_The exercise_
Return exactly the listing's lines, from its first line to the line holding "from mathutils import Vector", ends included.

_Data block_
########
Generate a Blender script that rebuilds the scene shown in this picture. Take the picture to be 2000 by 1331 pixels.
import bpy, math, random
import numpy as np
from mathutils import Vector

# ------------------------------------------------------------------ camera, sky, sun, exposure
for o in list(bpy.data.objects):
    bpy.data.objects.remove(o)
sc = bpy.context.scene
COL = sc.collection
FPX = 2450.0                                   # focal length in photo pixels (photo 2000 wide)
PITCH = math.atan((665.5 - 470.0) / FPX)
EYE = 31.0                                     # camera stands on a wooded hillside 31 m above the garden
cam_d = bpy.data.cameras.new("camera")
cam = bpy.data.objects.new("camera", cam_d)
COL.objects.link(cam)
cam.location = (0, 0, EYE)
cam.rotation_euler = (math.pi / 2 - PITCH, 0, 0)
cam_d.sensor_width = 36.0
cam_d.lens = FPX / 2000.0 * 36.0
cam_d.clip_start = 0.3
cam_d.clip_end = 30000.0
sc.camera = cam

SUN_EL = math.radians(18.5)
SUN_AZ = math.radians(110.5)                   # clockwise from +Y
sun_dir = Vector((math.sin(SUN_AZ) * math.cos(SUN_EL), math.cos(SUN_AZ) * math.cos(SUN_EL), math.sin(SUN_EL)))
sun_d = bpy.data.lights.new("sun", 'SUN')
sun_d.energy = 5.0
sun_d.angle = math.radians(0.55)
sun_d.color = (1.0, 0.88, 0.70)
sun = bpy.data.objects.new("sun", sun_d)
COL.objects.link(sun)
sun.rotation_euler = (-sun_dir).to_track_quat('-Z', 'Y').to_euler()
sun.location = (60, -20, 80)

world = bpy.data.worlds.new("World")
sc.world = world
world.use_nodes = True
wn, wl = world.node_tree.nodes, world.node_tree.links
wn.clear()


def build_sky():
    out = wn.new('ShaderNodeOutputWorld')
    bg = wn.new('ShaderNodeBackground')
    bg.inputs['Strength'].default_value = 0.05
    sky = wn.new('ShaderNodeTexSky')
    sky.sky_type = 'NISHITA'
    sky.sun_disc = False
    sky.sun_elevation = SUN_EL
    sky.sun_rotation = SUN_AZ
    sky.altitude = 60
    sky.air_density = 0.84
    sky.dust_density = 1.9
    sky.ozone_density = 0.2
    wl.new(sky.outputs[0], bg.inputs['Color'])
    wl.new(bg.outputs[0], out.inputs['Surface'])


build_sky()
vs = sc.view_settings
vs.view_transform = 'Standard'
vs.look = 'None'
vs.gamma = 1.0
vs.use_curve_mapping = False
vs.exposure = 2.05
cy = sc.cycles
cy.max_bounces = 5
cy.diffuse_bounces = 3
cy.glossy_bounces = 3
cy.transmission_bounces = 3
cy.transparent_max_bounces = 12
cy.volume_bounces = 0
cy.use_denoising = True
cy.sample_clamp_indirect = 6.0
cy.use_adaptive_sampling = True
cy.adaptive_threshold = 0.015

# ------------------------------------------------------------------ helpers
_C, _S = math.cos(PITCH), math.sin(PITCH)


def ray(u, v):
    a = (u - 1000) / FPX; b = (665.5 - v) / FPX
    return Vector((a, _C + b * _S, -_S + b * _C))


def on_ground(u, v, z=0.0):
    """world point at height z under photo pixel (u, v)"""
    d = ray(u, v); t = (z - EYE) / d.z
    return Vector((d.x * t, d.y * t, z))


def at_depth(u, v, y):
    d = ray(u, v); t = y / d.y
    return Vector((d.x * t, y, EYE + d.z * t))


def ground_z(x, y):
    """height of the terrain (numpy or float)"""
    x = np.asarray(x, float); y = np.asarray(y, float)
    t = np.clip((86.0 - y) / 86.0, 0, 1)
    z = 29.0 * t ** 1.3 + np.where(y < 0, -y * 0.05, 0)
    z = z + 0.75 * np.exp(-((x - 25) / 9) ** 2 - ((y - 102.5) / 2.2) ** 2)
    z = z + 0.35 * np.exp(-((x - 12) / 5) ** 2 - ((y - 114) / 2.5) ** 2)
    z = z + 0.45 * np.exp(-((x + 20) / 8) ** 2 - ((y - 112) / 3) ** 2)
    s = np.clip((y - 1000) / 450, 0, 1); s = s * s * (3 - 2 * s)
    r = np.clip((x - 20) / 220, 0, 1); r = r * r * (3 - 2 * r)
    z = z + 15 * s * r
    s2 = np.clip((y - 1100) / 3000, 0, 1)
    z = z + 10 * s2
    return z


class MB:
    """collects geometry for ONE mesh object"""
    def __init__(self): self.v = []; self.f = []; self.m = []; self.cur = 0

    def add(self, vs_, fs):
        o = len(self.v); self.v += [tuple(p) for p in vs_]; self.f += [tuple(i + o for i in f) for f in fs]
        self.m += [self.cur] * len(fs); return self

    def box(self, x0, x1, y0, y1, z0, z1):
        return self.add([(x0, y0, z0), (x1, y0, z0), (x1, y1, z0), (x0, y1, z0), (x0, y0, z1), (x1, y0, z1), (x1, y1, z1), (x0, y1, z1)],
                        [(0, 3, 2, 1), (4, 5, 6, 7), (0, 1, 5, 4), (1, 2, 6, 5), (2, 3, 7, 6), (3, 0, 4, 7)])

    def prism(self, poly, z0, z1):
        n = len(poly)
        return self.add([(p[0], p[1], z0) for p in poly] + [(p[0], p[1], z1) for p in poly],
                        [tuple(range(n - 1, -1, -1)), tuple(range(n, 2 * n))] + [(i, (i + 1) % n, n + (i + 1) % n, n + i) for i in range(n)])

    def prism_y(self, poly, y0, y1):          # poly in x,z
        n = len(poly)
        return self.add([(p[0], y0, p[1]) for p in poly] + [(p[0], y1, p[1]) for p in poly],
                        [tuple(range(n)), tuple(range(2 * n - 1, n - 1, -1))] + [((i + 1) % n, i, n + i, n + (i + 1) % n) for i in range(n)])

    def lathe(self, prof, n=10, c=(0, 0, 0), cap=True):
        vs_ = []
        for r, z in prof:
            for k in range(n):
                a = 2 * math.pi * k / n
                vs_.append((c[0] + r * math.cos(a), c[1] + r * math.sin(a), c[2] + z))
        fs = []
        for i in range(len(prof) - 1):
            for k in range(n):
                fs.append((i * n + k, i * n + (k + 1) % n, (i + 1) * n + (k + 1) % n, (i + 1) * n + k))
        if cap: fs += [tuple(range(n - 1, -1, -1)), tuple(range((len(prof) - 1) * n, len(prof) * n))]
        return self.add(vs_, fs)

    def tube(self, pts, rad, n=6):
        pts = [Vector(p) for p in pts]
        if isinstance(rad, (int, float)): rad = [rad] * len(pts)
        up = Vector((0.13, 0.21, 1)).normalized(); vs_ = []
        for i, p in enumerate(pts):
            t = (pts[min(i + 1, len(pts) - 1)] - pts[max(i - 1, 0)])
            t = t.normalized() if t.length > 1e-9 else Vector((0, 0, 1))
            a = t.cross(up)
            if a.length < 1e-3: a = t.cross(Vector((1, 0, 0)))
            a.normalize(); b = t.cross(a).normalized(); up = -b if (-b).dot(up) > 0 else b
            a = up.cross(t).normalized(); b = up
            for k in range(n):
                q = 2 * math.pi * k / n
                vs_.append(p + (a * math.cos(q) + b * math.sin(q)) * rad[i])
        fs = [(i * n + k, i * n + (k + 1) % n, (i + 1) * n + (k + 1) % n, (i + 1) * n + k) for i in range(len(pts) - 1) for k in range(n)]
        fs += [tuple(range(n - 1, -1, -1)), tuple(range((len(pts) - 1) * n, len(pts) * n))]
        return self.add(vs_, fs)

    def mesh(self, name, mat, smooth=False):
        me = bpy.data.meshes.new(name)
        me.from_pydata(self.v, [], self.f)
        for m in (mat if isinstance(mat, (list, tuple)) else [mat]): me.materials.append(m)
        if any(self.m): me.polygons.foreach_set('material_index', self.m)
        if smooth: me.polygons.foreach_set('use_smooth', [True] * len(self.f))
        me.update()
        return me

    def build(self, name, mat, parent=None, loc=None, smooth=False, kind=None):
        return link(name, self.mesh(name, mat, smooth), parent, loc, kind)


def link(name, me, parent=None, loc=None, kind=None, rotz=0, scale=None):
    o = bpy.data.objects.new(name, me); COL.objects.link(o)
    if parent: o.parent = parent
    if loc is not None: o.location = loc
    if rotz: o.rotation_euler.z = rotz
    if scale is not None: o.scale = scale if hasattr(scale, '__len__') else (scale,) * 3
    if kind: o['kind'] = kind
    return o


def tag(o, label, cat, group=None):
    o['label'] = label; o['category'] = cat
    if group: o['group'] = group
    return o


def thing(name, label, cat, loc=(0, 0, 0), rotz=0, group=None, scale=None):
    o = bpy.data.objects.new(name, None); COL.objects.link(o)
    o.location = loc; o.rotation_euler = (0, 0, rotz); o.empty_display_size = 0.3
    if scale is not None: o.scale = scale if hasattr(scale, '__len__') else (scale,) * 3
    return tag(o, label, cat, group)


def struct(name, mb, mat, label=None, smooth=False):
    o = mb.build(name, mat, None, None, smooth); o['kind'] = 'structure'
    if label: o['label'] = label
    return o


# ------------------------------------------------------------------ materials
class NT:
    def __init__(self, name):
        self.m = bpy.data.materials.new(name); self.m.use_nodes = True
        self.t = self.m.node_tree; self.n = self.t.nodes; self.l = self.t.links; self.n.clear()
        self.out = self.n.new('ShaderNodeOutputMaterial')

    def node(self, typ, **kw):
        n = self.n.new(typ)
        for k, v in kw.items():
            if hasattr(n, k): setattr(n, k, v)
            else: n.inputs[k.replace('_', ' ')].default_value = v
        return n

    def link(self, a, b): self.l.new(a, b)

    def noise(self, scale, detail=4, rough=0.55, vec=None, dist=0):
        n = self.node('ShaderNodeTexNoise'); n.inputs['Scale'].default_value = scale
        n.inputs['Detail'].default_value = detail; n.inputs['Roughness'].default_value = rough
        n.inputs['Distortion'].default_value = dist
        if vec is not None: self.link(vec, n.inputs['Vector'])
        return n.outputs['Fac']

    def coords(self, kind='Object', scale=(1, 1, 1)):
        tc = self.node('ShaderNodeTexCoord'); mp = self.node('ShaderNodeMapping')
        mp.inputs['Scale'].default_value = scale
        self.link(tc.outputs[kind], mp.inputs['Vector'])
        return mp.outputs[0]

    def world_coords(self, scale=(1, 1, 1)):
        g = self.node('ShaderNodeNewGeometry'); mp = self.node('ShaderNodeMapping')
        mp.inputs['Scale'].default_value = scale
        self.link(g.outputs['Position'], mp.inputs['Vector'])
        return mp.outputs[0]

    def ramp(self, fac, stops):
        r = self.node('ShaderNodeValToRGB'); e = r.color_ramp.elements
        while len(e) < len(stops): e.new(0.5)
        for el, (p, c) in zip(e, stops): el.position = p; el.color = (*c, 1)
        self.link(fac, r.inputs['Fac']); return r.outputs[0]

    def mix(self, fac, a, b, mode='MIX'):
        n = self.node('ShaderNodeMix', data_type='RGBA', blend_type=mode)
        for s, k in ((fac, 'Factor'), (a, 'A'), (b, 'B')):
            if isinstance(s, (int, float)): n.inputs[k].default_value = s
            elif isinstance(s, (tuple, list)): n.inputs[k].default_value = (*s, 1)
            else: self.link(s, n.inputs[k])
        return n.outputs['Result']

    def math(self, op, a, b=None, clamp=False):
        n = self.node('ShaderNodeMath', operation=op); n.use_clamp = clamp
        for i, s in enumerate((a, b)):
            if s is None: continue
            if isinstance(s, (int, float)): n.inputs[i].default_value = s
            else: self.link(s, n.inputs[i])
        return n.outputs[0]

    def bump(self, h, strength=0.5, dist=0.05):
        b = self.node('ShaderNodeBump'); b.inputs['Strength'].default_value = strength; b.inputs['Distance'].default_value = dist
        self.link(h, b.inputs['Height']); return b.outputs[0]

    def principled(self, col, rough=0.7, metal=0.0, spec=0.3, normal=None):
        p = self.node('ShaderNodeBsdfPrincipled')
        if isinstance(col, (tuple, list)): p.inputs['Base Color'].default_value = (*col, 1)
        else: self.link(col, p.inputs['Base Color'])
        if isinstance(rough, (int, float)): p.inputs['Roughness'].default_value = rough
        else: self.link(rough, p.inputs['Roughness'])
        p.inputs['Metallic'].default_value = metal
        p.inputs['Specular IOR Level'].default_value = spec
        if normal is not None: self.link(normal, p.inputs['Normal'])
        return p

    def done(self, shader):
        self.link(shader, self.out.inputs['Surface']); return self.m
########
_Correct result_
Generate a Blender script that rebuilds the scene shown in this picture. Take the picture to be 2000 by 1331 pixels.
import bpy, math, random
import numpy as np
from mathutils import Vector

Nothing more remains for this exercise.